By no means is this Blackwater’s problem alone: Between 2004 and 2009, the US lost more than 360,000 acres of freshwater and saltwater wetlands. That’s well beyond the size of Los Angeles. But it’s important to note that while ghost forests—and “ghost marshes”—are saddening and scary, they also offer a glimmer of hope: A dire scene such as this could be what finally forces us to confront our relationship with the environment. Find yourself in one, and you may find yourself moved to action.

Where to find ghost forests in the US
Ghost forests are found on the West Coast, but their origin stories usually involve tectonic movement. In the Copalis and Neskowin ghost forests of Washington and Oregon, for example, you can see the aftermath of January 26th, 1700, when a 9.0 earthquake off the coast of Japan sent a large tsunami across the Pacific, eventually drowning the West Coast in saltwater. The trees are still standing more than three centuries later.
Further north on Alaska’s Seward Highway, the eerie remains of trees whose roots were killed by a saltwater flood during a 1964 earthquake populate the Girdwood Ghost Forest. The stunning forest is best observed from a turnout: the mud flats are veritable death traps when the tide shifts.
Back on the East Coast, from Louisiana’s Maurepas Swamp Wildlife Management Area to Nags Head Woods Preserve in North Carolina’s Outer Banks, it’s not difficult to find an accessible ghost forest to ponder or even kayak through.
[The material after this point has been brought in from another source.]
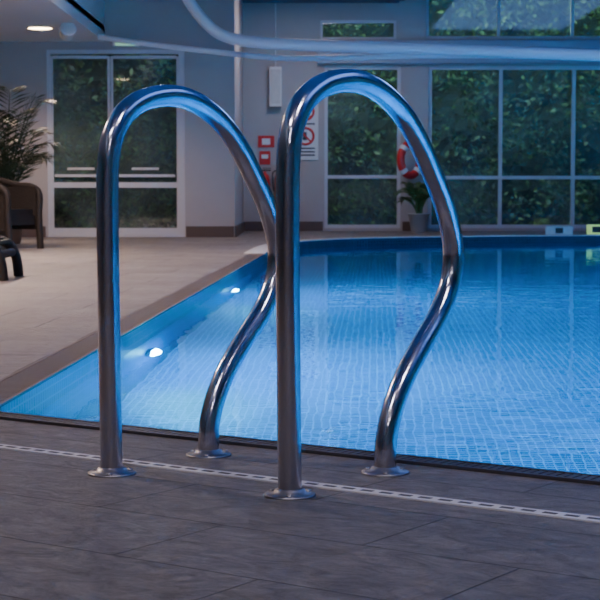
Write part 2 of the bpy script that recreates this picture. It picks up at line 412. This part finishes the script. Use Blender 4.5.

But at Blackwater National Wildlife Refuge, young and old ghost forests pack in a different kind of experience.
“We have an observation platform off Wildlife Drive, where you can see the gradient through healthy to dying to ghost forest to marsh,” notes Whitbeck. “I love taking people there—you can see the whole story. The whole story of changing landscapes is there.”
From that vantage point, you can see a lot more than changing landscapes: You can see that our children are already inheriting a vastly different world than the one we received. A haunting realization, indeed.